Design, Architectural Spaces and Interactive Media 

This research focuses on architectural space’s relationship to the urban environment and social and cultural factors. The aim is to carry out a visual-aesthetic analysis of designing architectural space — virtual and physical. From this point of view, the imitation process (mimesis) is analyzed through values of order and rules in content changes and collective imagery. The expected results are innovative visual narrative forms in contrast to the process of mimicking. This visual research concerns the experiential aspects of images that affect the dichotomy between illusion and reality. For this purpose, a visual analysis is essential based on the symbolic factors of the images and the current context. The focus is on updating the visual narrative amidst the challenges posed by technological convergence as an image model and aesthetic experience, as well as new narrative forms in dynamic image technologies today.
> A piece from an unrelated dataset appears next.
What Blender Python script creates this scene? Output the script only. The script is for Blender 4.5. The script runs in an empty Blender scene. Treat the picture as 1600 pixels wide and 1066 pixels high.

In this sense, the dialectic between the natural — understood as the truth and the reality of the perceived things — and the artificial — the representation of what is perceived in the world — is reviewed considering the sociocultural and technological context. The representation of space, the structures, and objects that define this context are considered, including the structure of digital mise en scène guided by the transformation processes of visualization and narrative forms. This complex environment design problem in the face of new forms of communication is empirically verified through the visual means offered by digital technologies. The results are ultimately shown in terms of overcoming classical geometry in the representation of spatial structures.